You may just be starting to think about saving for retirement, or you may already be contributing to one or both of these types of accounts, but there are significant differences between IRAs and 401Ks that you should be aware of before deciding on which one you want to help build your savings. You may find that you qualify for one or both of these accounts and need help deciding which one to use for retirement, if not both. The biggest differences between IRA and 401K accounts are listed below.

  • Qualification. Anyone can contribute to a traditional IRA as long as they are younger than 70 ½ years old. A Roth IRA requires a person make less than $117,000-132,000 in income annually, or less than $184,000-194,000 if married and filing a joint tax return. A Roth IRA also has no age requirement. For a 401K, you must work for an employer who provides 401K plans to their employees. Based on just these facts, you may already qualify for one or all three options. Read on to find out which one is best for you and your needs.
  • Contributions. A traditional IRA and a Roth IRA allow you to contribute $5,500 per year, or $6,500 if you are 50 or older, to it as long as your income exceeds the maximum amount. If you earn less than $5,500 per year, you can only contribute up to the full amount of your income. A 401K on the other hand allows you to contribute up to $17,500, as long as your income equals or exceeds the amount you contribute. Your employer may also offer a matching incentive for a 401K that will help you save more money more quickly.If you can afford to contribute more than $458.33 per month to your retirement and your company offers a 401K option, it might make sense to save through this alternative to make up the difference. However, you’ll have to decide between this being your only account or if you want an IRA or Roth IRA to be the primary account and the 401K a backup for excess saving. If your employer match is generous enough, you may want a 401K as your only account if the free employer money exceeds the tax break you would receive with an IRA. Your goals for taxation will help you make your decision.

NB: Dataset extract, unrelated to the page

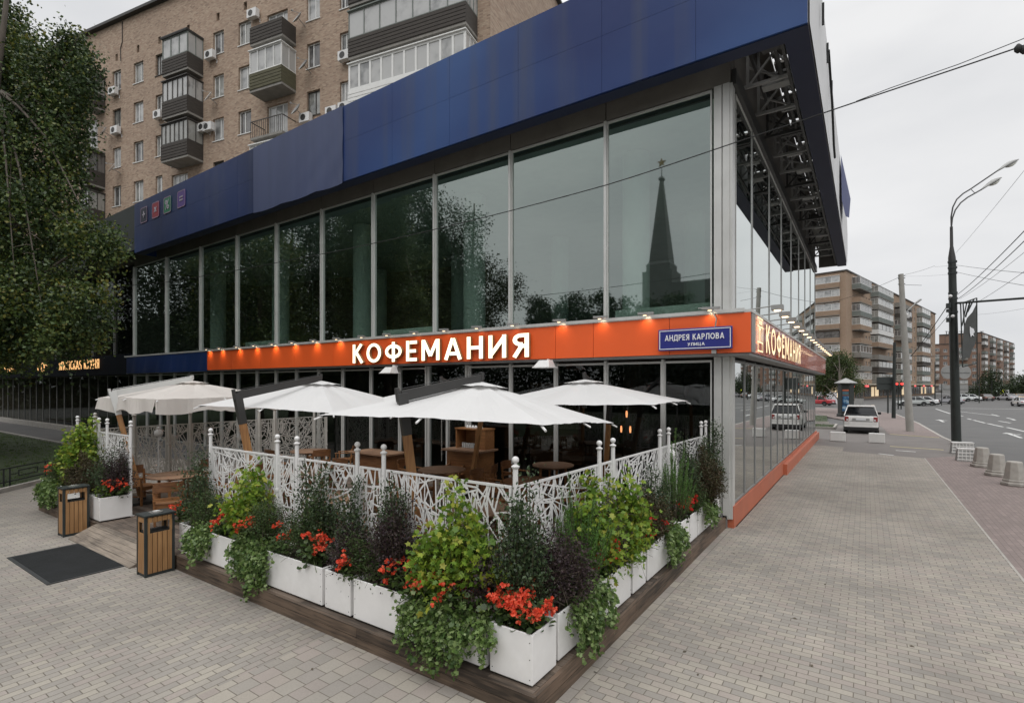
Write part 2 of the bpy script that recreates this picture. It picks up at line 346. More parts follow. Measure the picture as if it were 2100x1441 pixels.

  • Taxation. With retirement funds, you can either choose to have a tax break now or waive the withdrawal taxation later, but unfortunately you can’t enjoy both. Traditional IRA contributions are tax deductible every year, but withdrawals later on will be subject to an income tax. Roth IRA contributions cannot be used for yearly tax deductions, but withdrawals are also exempt from taxation in the future. A 401K contribution is taken directly from the employee’s paycheck, either pre-tax or post-tax. If it’s post-tax, you don’t have to worry about paying taxes on the contribution that year, since you already paid income tax on it. The only other time you are taxed on a 401K is when you make a withdrawal.
  • Distributions. When it’s time to make a withdrawal, called a “distribution”, each account has different rules. To avoid unnecessary penalties from withdrawing too early, it’s best to wait until you’re at least 59 ½ before receiving your first distribution, no matter what account you have. Once you hit 70 ½, you will be required to take your first minimum required distribution with a traditional IRA and a 401K. If you don’t, you will incur significant penalties. Roth IRAs have no required distribution schedules.
  • Investments. With a 401K, your company will provide a preset list of investment accounts you can hold your retirement in, each one having a different level of risk associated. With IRAs and Roth IRAs, there are an infinite amount of accounts that you personally will be able to decide where to keep your funds; but some have restrictions or limitations, so you may not qualify for all of them.

As you can see, IRAs and 401Ks both have costs and benefits, and only you can decide which one, if not both, fit your personal situation. One option may earn you more money in the long run, or cost you less in taxation, so it’s critical to do your own research before deciding. No matter which option you choose, saving for retirement early and consistently is always the best strategy.